監督は、現場で撮影を指示してOKを出す人。映画の個性を最も決定づけているのは、監督の意向と言えそうです。誰々が監督した映画、という語られ方で作品を論じることが普通です。
映画を作るための資金を調達し、俳優を集めてくるのはプロデューサー(制作)という立場の人。映画を作るのには莫大なお金がかかるので、この役割を担う人がいなければ始まらない。
監督がこうしたいと思っていても、プロデューサーがウンと言わなきゃダメ。時には、雇われ監督による、プロデューサーの意向に沿うだけの作品もあります。アカデミー作品賞は、プロデューサーに与えられるものという言われています。
ちなみに日本では、このプロデューサーにあたる「制作委員会」という方式が多い。資金調達が分散するのでお金を集めやすくなりますが、当然利益は少なくなります。
さて、監督よりも、プロデューサーよりも、偉いということになっているのがエグゼクティブ・プロデューサー(制作総指揮)で、例えばスティーブン・スピルバーグは、この役割で参加している映画が、自分の監督作よりも多い。
ところが、この肩書は、偉いんですが役割は何だかよくわからない。映画が売れるために、名前だけ貸しましたみたいなものもある。実際のところ、「スピルバーグの××」と宣伝され、監督だと思って騙されたなんてことは山ほどあります。
スピルバーグの映画だと思ったら違っていたけど、めちゃめちゃ面白くて大ヒットした代表的な作品が「バック・トゥ・ザ・フューチャー」のシリーズ。
そもそもは、制作であり脚本を書いたボブ・ゲイルのアイデアから始まったもの。ゲイルは、スピルバーグが監督した「1941」の脚本を書いた人。若くして有名になったスピルバーグには、70~80年代にはずいぶん一緒に仕事をしています。
監督はロバート・ゼメキスで、この人もスピルバーグの弟子みたいなもの。ゲイルとのコンビで、初期のスピルバーグ作品を支えた感じです。1994年の「フォレスト・ガンプ」でアカデミー監督賞を受賞しました。
このシリーズは、ゲイルが思いついた話を、ゲイルとゼメキスで脚本化して、スピルバーグの興したアンブリンの元で作り上げたということ。何かにつけて「スピルバーグさんがついていますから」と言えば、いろいろな交渉もやりやすくなったのかもしれません。
タイム・マシン物の映画はたくさんありますが、この映画のポイントは「みんなが体験してきた(あるいは容易に想像できる)過去」に戻るというところ。
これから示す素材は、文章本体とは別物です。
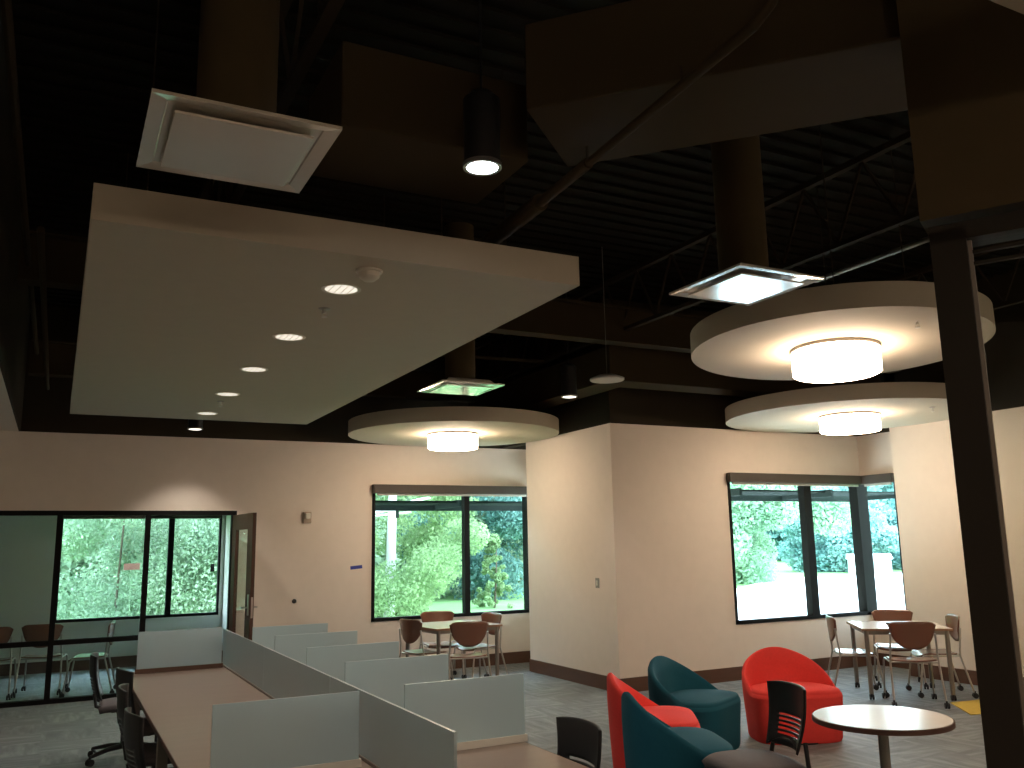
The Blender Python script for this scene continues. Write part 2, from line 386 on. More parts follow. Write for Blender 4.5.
# storefront post, head and glass near the camera at right
P0 = Vector((2.54, 1.85)); D = Vector((.485, -.875)); Nn = Vector((.875, .485))
def sf(a0, a1, n0, n1, z0, z1, mb):
    pts = [P0+D*a+Nn*n for a, n in ((a0, n0), (a1, n0), (a1, n1), (a0, n1))]
    return mb.prism([(p.x, p.y) for p in pts], z0, z1)
w5 = empty_s('window_5')
f = MB(); sf(0, .108, 0, .12, 0, 2.70, f); sf(0, 3.2, 0, .12, 2.66, 2.72, f); sf(0, 3.2, 0, .12, 0, .06, f)
f.build('window_frame', 'post', w5)
f = MB(); sf(.108, .120, .03, .05, .06, 2.66, f)
f.build('glazing_bead', 'greymetal', w5)
f = MB(); sf(.12, 3.2, .03, .05, 2.615, 2.625, f); sf(.12, 3.2, .03, .05, 2.575, 2.585, f)
f.build('glazing_bead', 'post', w5)
f = MB(); sf(.11, 3.2, .055, .062, .06, 2.66, f); f.build('pane', 'clear', w5)
f = MB(); sf(-.02, 3.2, -.02, .30, 2.74, ZD, f); struct(f, 'wall_bulkhead', 'bulk')
# yellow carpet inset
struct(MB().prism([(7.95, 5.90), (9.56, 5.55), (9.56, 6.25), (8.35, 6.42)], 0, .006), 'floor_inset', 'yellow')['label'] = 'yellow carpet inset by the right wall'

# ------------------------------------------------------------------ ceiling services
for i, x in enumerate((-1.6, .9, 5.35, 8.3)):
    f = MB()
    f.box(x-.03, x+.03, -5, YB, 3.95, 3.99); f.box(x-.03, x+.03, -5, YB, 4.55, 4.6)
    for k in range(27):
        y = -4.9+k*.6; f.bar((x, y, 3.98), (x, y+.3, 4.56), .02, .02); f.bar((x, y+.3, 4.56), (x, y+.6, 3.98), .02, .02)
    o = f.build('ceiling_joist', 'dark')
    tag(o, ['open web steel joist over the low ceiling side', 'open web steel joist over the rectangular ceiling panel', 'open web steel joist above the alcove table', 'open web steel joist near the right wall'][i], 'joist', 'open web joists')
def ibeam(y, z, x0, x1, label):
    f = MB(); f.box(x0, x1, y-.09, y+.09, z, z+.02); f.box(x0, x1, y-.01, y+.01, z+.02, z+.38); f.box(x0, x1, y-.09, y+.09, z+.38, z+.40)
    return tag(f.build('steel_beam', 'duct'), label, 'beam', 'steel ceiling beams')
ibeam(7.65, 3.8, -.4, 9.55, 'dark steel beam crossing above the middle of the room')
ibeam(11.2, 3.7, -.4, 5.2, 'dark steel beam just before the back wall')
f = MB(); f.prism([(5.3, 7.9), (9.56, 7.9), (9.56, 8.26), (5.66, 8.26), (5.66, 11.7), (5.3, 11.7)], 3.45, 3.85)
tag(f.build('air_duct', 'duct', bevel=.01), 'dark L-shaped duct turning around the corner of the middle wall', 'duct')
# big rectangular main duct
o = thing('air_duct', 'large rectangular duct crossing the ceiling behind the long pipe', 'duct', (2.6, 2.8, 3.5))
a = Vector((3.13, 2.33)); b = Vector((2.10, 3.435)); n = Vector((-.73, -.68)).normalized()*.62
e = a+(a-b).normalized()*.04
f = MB().prism([(p.x-2.6, p.y-2.8) for p in (e, b, b+n, e+n)], 0, .4); f.build('duct_run', 'duct', o, bevel=.01)
MB().box(-1.62, -.70, .66, 1.25, 0, .4).build('duct_branch', 'duct', o, bevel=.01)
o = thing('ceiling_pipe', 'long dark pipe running back under the large rectangular duct', 'pipe', (2.0, 2.0, 3.42))
f = MB(); f.tube([(-.02, -.45, .45), (-.01, -.15, .12), (-.005, -.06, .03), (.0, .03, 0)], .02, 12)
f.tube([(.0, .02, 0), (.075, 1.25, 0)], .02, 12); f.tube([(.07, 1.2, 0), (.10, 1.75, 0)], .027, 12); f.tube([(.095, 1.7, 0), (.22, 5.6, 0)], .045, 16)
f.build('pipe_run', 'duct', o, smooth=40)
for y, hh in ((.45, .08), (1.2, .08), (3.2, 1.2)): MB().tube([(.055*y, y, .02), (.055*y, y, hh)], .005, 6).build('hanger_rod', 'dark', o)
# thin conduits
for pts, lab in (([(5.72, 5.3, 3.9), (5.66, 2.2, 3.9)], 'thin metal conduit crossing behind the small square air diffuser at right'),
                 ([(-.2, 5.7, 3.6), (-.2, 11.5, 3.6)], 'thin conduit left of the rectangular ceiling panel'),
                 ([(-.33, 2.0, 3.95), (-.33, 11.5, 3.95)], 'thin conduit at the far upper left of the photo'),
                 ([(2.75, 9.4, 3.9), (5.2, 9.2, 3.9)], 'thin conduit crossing above the far round panel')):
    tag(MB().tube(pts, .022, 8).build('conduit', 'greymetal' if 'metal' in lab else 'duct', smooth=40), lab, 'conduit')

# rectangular ceiling cloud
CX0, CX1, CY0, CY1, CZ = .045, 2.47, 3.95, 9.92, 3.09
cl = thing('ceiling_panel', 'large suspended rectangular ceiling panel with a row of recessed downlights', 'ceiling panel', (1.26, 6.9, CZ))
MB().box(CX0-1.26, CX1-1.26, CY0-6.9, CY1-6.9, 0, .165).build('panel_body', 'cloud', cl)
for x in (.3, 2.35):
    for y in (4.6, 6.9, 9.4): MB().tube([(x-1.26, y-6.9, .165), (x-1.26, y-6.9, ZD-CZ)], .005, 6).build('hanger_rod', 'dark', cl)
proto = None
rec = [(1.30, 4.53, 'nearest to the camera, beside the smoke detector'), (1.30, 5.75, 'second from the camera'), (1.30, 6.93, 'third from the camera, middle of the row'), (1.305, 8.16, 'fourth from the camera'), (1.31, 9.42, 'farthest from the camera')]
for i, (x, y, s) in enumerate(rec):
    lab = 'round recessed downlight in the rectangular panel, ' + s
    if i == 0:
        proto = thing('recessed_downlight', lab, 'downlight', (x, y, CZ), 0, 'downlights in the rectangular ceiling panel')
        MB().lathe([(.088, -.004), (.108, -.004), (.108, .0), (.088, .0), (.088, -.004)], n=32, cap0=False, cap1=False).build('trim_ring', 'trimring', proto, smooth=40)
        MB().lathe([(.0, .0005-.003), (.088, -.0025)], n=32, cap0=False, cap1=False).build('lens', 'down', proto)
        g = MB()
        for k in range(4):
            g.obox((-.054+k*.036, 0, -.0032), (.004, .15, .0014))
        g.build('louver', 'trimring', proto)
    else: dup(proto, (x, y, CZ), 0, lab)
    l = bpy.data.lights.new('downlight_beam', 'SPOT'); l.energy = 58; l.color = (1, .90, .78); l.spot_size = R(115); l.spot_blend = .8; l.shadow_soft_size = .08
    lo = bpy.data.objects.new('downlight_beam', l); C.objects.link(lo); lo.location = (x, y, CZ-.02)
MB().box(-.5, .5, -1.14, 1.14, 0, .165).build('panel_body', 'cloud', thing('ceiling_panel', 'pale corner of a ceiling panel at the very top right of the photo', 'ceiling panel', (2.1, .14, CZ)))
# round clouds and drum lamps
discs = [(4.967, 4.47, 1.031, .305, 'nearest and highest of the three round ceiling panels, partly behind the dark post', (4.95, 4.46)),
         (8.19, 7.27, 1.40, .33, 'round ceiling panel over the table beside the right window', (8.05, 7.13)),
         (4.478, 10.31, 1.345, .315, 'round ceiling panel over the table in the alcove', (4.40, 10.18))]
for i, (x, y, r, rd, lab, (lx, ly)) in enumerate(discs):
    t = thing('ceiling_panel', lab, 'ceiling panel', (x, y, CZ), 0, 'round suspended ceiling panels')
    MB().lathe([(r, 0), (r, .165)], n=96).build('panel_body', 'cloud', t, smooth=40)
    for k in range(4):
        q = k*pi/2+pi/4; MB().tube([(r*.5*cos(q), r*.5*sin(q), .16), (r*.5*cos(q), r*.5*sin(q), ZD-CZ)], .004, 6).build('hanger_cable', 'dark', t)
    if i == 0:      # hangs slightly out of level: far edge lower
        tl = Matrix.Rotation(R(2.2), 3, Vector((cos(R(-42)), sin(R(-42)), 0))).to_euler(); tl = (-tl.x, -tl.y, 0)
        t.rotation_euler = tl; t.location.z = CZ-.035
    t0 = t
    t = thing('drum_light', 'glowing drum ceiling light under the ' + ['nearest round panel', 'round panel by the right window', 'round panel in the alcove'][i], 'ceiling light', (lx, ly, CZ), 0, 'drum lights under the round panels')
    if i == 0: t.rotation_euler = tl; t.location.z = CZ-.036
    MB().lathe([(rd+.004, -.022), (rd+.004, 0)], n=64).build('mounting_ring', 'greymetal', t, smooth=40)
    MB().lathe([(rd-.012, -.19), (rd, -.182), (rd, -.02)], n=64).build('lamp_shade', 'lamp', t, smooth=40)
# ------------------------------------------------------------------ air diffusers (square plaque type on round necks)
def diffuser(x, y, z, lab, hneck):
    t = thing('air_diffuser', lab, 'air diffuser', (x, y, z), 0, 'square plaque air diffusers')
    s = .305; q = .255
    v = [(-s,-s,0),(s,-s,0),(s,s,0),(-s,s,0),(-q,-q,.008),(q,-q,.008),(q,q,.008),(-q,q,.008),(-.2,-.2,.06),(.2,-.2,.06),(.2,.2,.06),(-.2,.2,.06),
         (-s,-s,.012),(s,-s,.012),(s,s,.012),(-s,s,.012)]
    fs = [(i, (i+1)%4, 4+(i+1)%4, 4+i) for i in range(4)]+[(4+i, 4+(i+1)%4, 8+(i+1)%4, 8+i) for i in range(4)]+[(8,9,10,11)]+[(i,(i+1)%4,12+(i+1)%4,12+i) for i in range(4)]+[(12,13,14,15)]
    MB().add(v, fs).build('frame', 'diffuser', t, recalc=True)
    MB().box(-.228, .228, -.228, .228, -.016, -.006).build('plaque', 'diffuser', t, bevel=.003)
    MB().cyl((0, 0, .06), .14, hneck, 24).build('duct_neck', 'bulk', t, smooth=40)
diffuser(.48, 3.06, 3.112, 'square air diffuser hanging before the near left corner of the rectangular panel', 1.5)
diffuser(3.41, 3.68, 3.12, 'square air diffuser left of the nearest round panel, reflecting pale blue daylight', 1.5)
diffuser(3.22, 7.27, 3.115, 'small distant square air diffuser above the alcove round panel', 1.5)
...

古い時代に戻るのは、歴史の教科書にのっている過去の見物みたいなところがあります。
ですから、タイム・スリップしたところには、いろいろな懐かしさを見出すことができて、登場人物の今昔の変化が直接映画に関連してくるところが、ストーリーの幅を広げています。
「1941」では、悪乗りしすぎたギャグの連続でスピルバーグの評価を下げまくったゲイル&ゼメキスですが、ここではマイケル・J・フォックスという、実に誰からも愛されキャラの俳優を得たことで、嫌みの無いスマートなコメディ要素を組み入れることに成功しました。
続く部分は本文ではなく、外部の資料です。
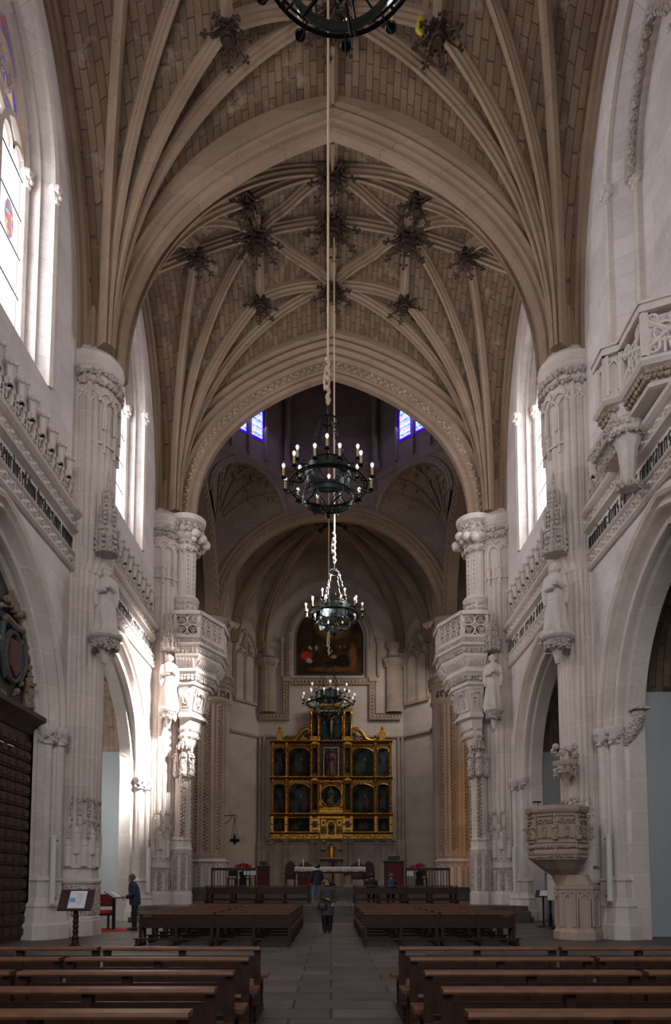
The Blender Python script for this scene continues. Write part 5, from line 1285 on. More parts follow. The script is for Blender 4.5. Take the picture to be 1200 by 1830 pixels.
def ambo(x, y, w_, h, lab):
    r = thing('lectern', (x, y, ZA), lab, 'lectern')
    mb = MB(); mb.box(x - w_ / 2, y - .3, ZA, x + w_ / 2, y + .3, ZA + h); mb.build('body', 'wood', r)
    mb = MB(); mb.box(x - w_ / 2 - .05, y - .36, ZA + h, x + w_ / 2 + .05, y + .36, ZA + h + .07); mb.build('top', 'wood', r)
    mb = MB(); mb.box(x - w_ * .36, y - .33, ZA + .12, x + w_ * .36, y - .3, ZA + h - .12); mb.build('front_panel', 'red', r)
    mb = MB(); mb.cbox((x, y, ZA + h + .22), (w_ * .62, .3, .22)); mb.box(x - .03, y - .03, ZA + h, x + .03, y + .03, ZA + h + .2); mb.build('book_rest', 'black', r)
ambo(-3.62, 38.4, .62, 1.06, 'dark lectern with a book rest left of the altar'); ambo(3.35, 38.2, 1.0, 1.32, 'taller dark red lectern with a book rest right of the altar')
for q, x0, x1 in ((-1, -6.35, -4.0), (1, 3.95, 6.3)):
    r = thing('iron_railing', ((x0 + x1) / 2, 38.0, ZA), 'black railing %s of the altar behind the %s lectern' % (('left', 'left') if q < 0 else ('right', 'right')), 'railing', 'sanctuary railings')
    mb = MB(); mb.box(x0, 37.94, ZA + .88, x1, 38.06, ZA + 1.02); mb.build('top_rail', 'grille', r); mb = MB(); mb.box(x0, 37.97, ZA + .04, x1, 38.03, ZA + .09); mb.build('bottom_rail', 'grille', r)
    n = 15
    for i in range(n + 1): mb = MB(); x = x0 + .03 + (x1 - x0 - .06) * i / n; mb.tube([(x, 38, ZA), (x, 38, ZA + .9)], .018 if 0 < i < n else .035, 6); mb.build('baluster', 'grille', r)
    mb = MB()
    r = thing('flower_pot', (q * 4.75, 38.6, ZA), 'red flowering plant behind the railing on the %s' % ('left' if q < 0 else 'right'), 'plant')
    mb = MB(); mb.lathe([(.14, 0), (.2, .35), (.22, .36)], (q * 4.75, 38.6, ZA + .45), 10); mb.lathe([(.2, 0), (.2, .45)], (q * 4.75, 38.6, ZA), 8); mb.build('pot', 'black', r)
    mb = MB()
    for i in range(26):
        a = random.random() * 6.3; rr = random.random() ** .5 * .5; c = (q * 4.75 + rr * math.cos(a), 38.6 + rr * .5 * math.sin(a), ZA + 1.02 + .2 * (1 - rr * 2) + random.uniform(0, .08))
        for e in range(5): b = e * 1.257; mb.add([c, (c[0] + .09 * math.cos(b - .3), c[1] + .06 * math.sin(b), c[2] + .05 * math.sin(b - .3)), (c[0] + .13 * math.cos(b), c[1] - .04, c[2] + .13 * math.sin(b)), (c[0] + .09 * math.cos(b + .3), c[1] - .02, c[2] + .05 * math.sin(b + .3))], [(0, 1, 2, 3)])
    mb.build('petals', 'poinsettia', r)
    for i in range(2 if q < 0 else 1):
        x = q * 5.2 + i * .75 - .2
        r = thing('wooden_chair', (x, 39.2, ZA), 'dark red wooden chair behind the %s railing%s' % ('left' if q < 0 else 'right', (', nearer the pier' if i == 0 else ', nearer the lectern') if q < 0 else ''), 'chair')
        for a in (-1, 1):
            for b in (-1, 1): mb = MB(); mb.box(x + a * .22 - .025, 39.2 + b * .22 - .025, ZA, x + a * .22 + .025, 39.2 + b * .22 + .025, ZA + (.95 if b > 0 else .45)); mb.build('leg', 'wood', r)
        mb = MB(); mb.box(x - .25, 38.95, ZA + .43, x + .25, 39.45, ZA + .48); mb.build('seat', 'wood', r); mb = MB(); mb.box(x - .22, 39.4, ZA + .6, x + .22, 39.44, ZA + .92); mb.build('backrest', 'wood', r)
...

未来的なSF感覚で、オールディーズを語るロマンティック・コメディ要素のアクション映画とでもいえる、面白さてんこ盛りの内容なのに、ぞれぞれのバランスがうまくとれていて絶妙と言わざるを得ない。
内容は今更何をか言わんや。ハードなスピルバーグ作品で。ちょっと疲れてきた時でも、「バック・トゥ・ザ・フューチャー」を見れば元気回復。何度目でも、散りばめられたいろいろな仕掛けを発見できる楽しい映画です。
ちなみに、パート2、パート3までのトリロジーとして×十周年記念ボックスとして数種類のパッケージが売られていますが、自分が持っているブルーレイ・ボックスは海外版。しかも、本編には日本語字幕・日本語吹き替えが入っているだけでなく、特典映像にも日本語字幕が付属しています。中古の購入価格は2000円を下回るのでお買い得です。